Most hobbies have a pretty rigid set of condition grades, usually on a
number scale with two digits (i.e., 77, or 9.8). But only a few dealers in
our hobby use any number grades, and when they do it is almost always a
single digit (the Warren scale), which usually can be pretty much equated to
the standard scale of words (good, very good, fine, mint) that have been
around forever.

But one dealer's "fine" can be *VASTLY* different from another's! Consider
the following poster:
http://movieposters.ha.com/common/view_item.php?Sale_No=58052&Lot_No=52069

Heritage rates this as "fine" and yet (looking at their enlarged image), I
know that I personally would have rated it as "good", and I imagine there
are some who would have rated it as "very good".

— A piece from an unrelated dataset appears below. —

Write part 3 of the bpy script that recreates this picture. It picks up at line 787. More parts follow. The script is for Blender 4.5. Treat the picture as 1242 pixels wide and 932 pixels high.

Of course, movie posters are far more complex than a stamp, coin, or
baseball card, with a far greater surface area, and a much wider range of
defects, but comic books are also complex items to grade and somehow it
seems *THAT* hobby was able to come to widely accepted grading standards.

Does not this incredibly wide range of condition definitions for a single
poster hurt our hobby? I would think that many collectors (especially newer
ones) would find it a big turn-off to buy a "fine" condition poster and then
later discover that a poster in the very same condition is graded "good" by
other dealers. And if so, what can be done about it?